2. Model for consequences. We derive the variables and corresponding links from background. There are two main drives for adopting UT practice - product quality and developer productivity. How does practicing UT lead to them? CLD illustrates more granular causal relationships, as shown in the below diagram.

• UT reduces defects from regression, which increases product quality as well as productivity (due to less rework).
• UT's effect on refactoring thus internal code quality is more subtle, while code quality acts as a key leverage for both productivity and product quality.

3. Model for causes. This is an iterative process. I usually take a group of related causes to convert and expand, exploring their relationships with consequences and with each other. For this example, I shall model the causes in three aspects - motivation, time and ability.

3.1 Motivation - do we have the motivation to practice UT?
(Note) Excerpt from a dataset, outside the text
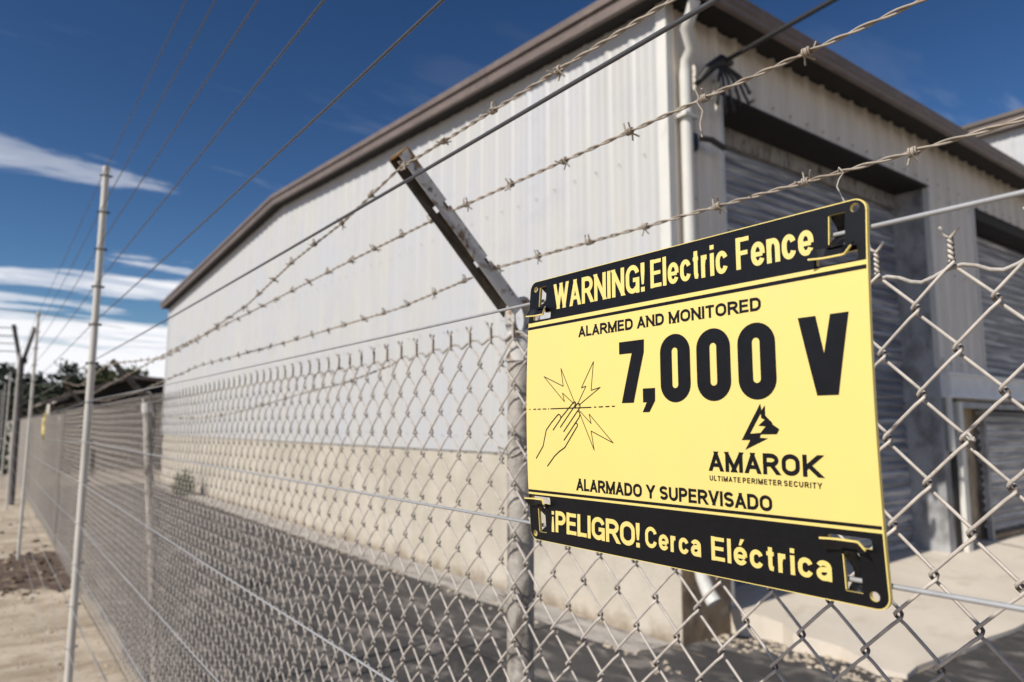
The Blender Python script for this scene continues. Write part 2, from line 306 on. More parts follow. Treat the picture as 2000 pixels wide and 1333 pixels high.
# hidden shell so nothing shows through
b = MB(); b.box((WX + .5, -16, 0), (BX - .05, WY - .26, 4.3)); part('inner_wall', b, 'dark', WH)
b = MB(); b.box((BX - .04, -16, 0), (BX, WY - .02, 4.46)); part('rear_wall', b, 'siding', WH)
b = MB(); b.box((WX - .03, WY - .05, CZ - .02), (WX + .06, WY + .035, 4.42)); part('corner_trim', b, 'trimw', WH)
b = MB(); b.box((BX - .06, WY - .05, CZ), (BX + .02, WY + .035, 4.46)); part('corner_trim', b, 'trimw', WH)
# facade siding: over the doors and the piers
def fplace(q, h, z): return (WX - h * 2.2, -q, z)
LZ = 3.88
for (p0, p1, z0, z1, mm) in [(3.70, 4.25, CZ + .01, 4.42, 'siding2'), (4.25, 5.95, LZ, 4.42, 'siding2'), (5.95, 7.65, LZ, 4.42, 'siding2'), (7.65, 8.78, 1.96, 4.42, 'siding2'),
                             (8.78, 10.5, LZ + .02, 4.42, 'siding2'), (10.5, 12.3, LZ + .02, 4.42, 'siding2'), (12.3, 14.2, .2, 4.42, 'siding2'), (14.2, 16.0, .2, 4.42, 'siding2')]:
    b = MB(); corr(b, p0, p1, z0, lambda q: z1, fplace); o = part('siding_panel', b, mm, WH)
b = MB(); b.box((WX + .002, -4.245, CZ), (WX + .30, -3.72, 4.40)); b.box((WX + .002, -8.775, 1.965), (WX + .30, -7.655, LZ)); b.box((WX + .002, -16, LZ + .005), (WX + .30, -4.25, 4.40)); part('wall_core', b, 'soffit', WH)
# door openings: jambs and lintels
def door(p0, p1, z0, z1, X, pitch=.088):
    d = part('rolling_door', MB().box((X + .03, -p1, z0), (X + .05, -p0, z1)), 'slat', WH)
    n = int((z1 - z0) / pitch); prof = [(0, 0), (-.010, .012), (-.020, .03), (-.022, .05), (-.014, .068), (-.002, .076), (-.002, pitch)]
    b = MB(); vs = [(a, -p0, c) for a, c in prof] + [(a, -p1, c) for a, c in prof]; k = len(prof)
    b.add(vs, [(i, i + 1, k + i + 1, k + i) for i in range(k - 1)], True)
    me = b.mesh('slat', V['slat'])
    for i in range(n): inst('slat', me, d, (X + .028, 0, z0 + i * pitch))
    return d
door(4.25, 7.65, .10, 3.76, WX + .32)
b = MB(); b.box((WX + .30, -7.68, 3.72), (WX + .60, -4.22, LZ)); part('door_header', b, 'post', WH)
b = MB(); b.box((WX - .006, -7.80, .10), (WX + .36, -7.652, LZ - .002)); part('door_jamb', b, 'jamb', WH)
b = MB(); b.box((WX + .004, -4.248, .05), (WX + .36, -4.20, LZ - .002)); part('door_jamb', b, 'siding2', WH)
b = MB(); b.box((WX - .032, -4.262, CZ), (WX + .02, -4.222, LZ)); part('door_trim', b, 'trimw', WH)
b = MB(); b.box((WX - .036, -7.69, 2.0), (WX + .02, -7.648, LZ)); part('door_trim', b, 'trimw', WH)
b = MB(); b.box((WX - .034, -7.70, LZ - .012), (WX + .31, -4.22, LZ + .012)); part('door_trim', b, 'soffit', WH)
# upper ribbed shutter, beam, lower openings on the right
door(8.78, 12.3, 1.95, 3.80, WX + .28)
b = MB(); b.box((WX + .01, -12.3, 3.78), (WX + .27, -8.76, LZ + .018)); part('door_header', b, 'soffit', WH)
b = MB(); b.box((WX - .033, -8.81, 1.96), (WX + .02, -8.765, LZ + .02)); part('door_trim', b, 'trimw', WH)
bm_ = part('steel_beam', MB().box((WX - .05, -12.3, 1.70), (WX + .25, -7.70, 1.955)), 'beam', WH)
b = MB(); b.box((WX - .085, -12.3, 1.93), (WX - .05, -7.70, 1.955)); b.box((WX - .085, -12.3, 1.70), (WX - .05, -7.70, 1.725)); b.box((WX - .062, -12.3, 1.835), (WX - .051, -7.70, 1.85)); part('flange', b, 'beam', bm_)
b = MB(); b.box((WX - .02, -8.0, .1), (WX + .3, -7.80, 1.69)); part('dark_gap', b, 'dark', WH)
b = MB(); b.box((WX - .07, -8.02, .14), (WX + .02, -7.92, 1.66)); part('door_frame', b, 'trimw', WH)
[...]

• R1-loop is to increase motivation via better perceiving the value. There are actually a few similar loops here, through either higher product quality or higher productivity, while they all increase the "perception for the value of UT" thus the "motivation to practice UT".
• R2-loop is to increase motivation via peer pressure; while R3-loop is to increase motivation via organizational recognition.

3.2 Time - do we have the time to practice UT?

• B1-loop constrains the available time to write UT; while B2-loop constrains the available time to maintain UT.
• R4-loop is to reduce time pressure by having fewer defects. We invest time to do UT, but we save time by having fewer defects, can we have net saving on time?

3.3 Ability - do we have the ability to practice UT?

• "Developer skill on UT" is a key variable to understand the dynamic around ability.
• R5-loop shows often a vicious cycle - no time to learn. In fact, there are two similar ones in the diagram, causing no time to write and maintain UT, respectively.
• Thus, "effectiveness of learning UT" becomes an important leverage. Common tool/process, training/coaching are ways to improve the learning effectiveness.
• R6-loop can become a virtuous cycle to increase the learning effectiveness via peer help. In fact, R2-loop and R6-loop provide social motivation and social ability, respectively.

Do you see the advance in thinking with the expanded CLD? That's the motivation behind moving from RCA to systems thinking.

When do we do all these? We practice systems thinking as part of PDCA - we model during Plan, find leverages to Do, then update the model during Check, and design next leverages to Act. As this is on process learning, the natural fit is Sprint retrospective in Scrum as well as both team and overall retrospectives in LeSS.

If practicing systems thinking in process immediately seems too big a challenge for you, RCA could be a stepping stone. Beginning from RCA, perhaps one day we will be practicing systems thinking without notice.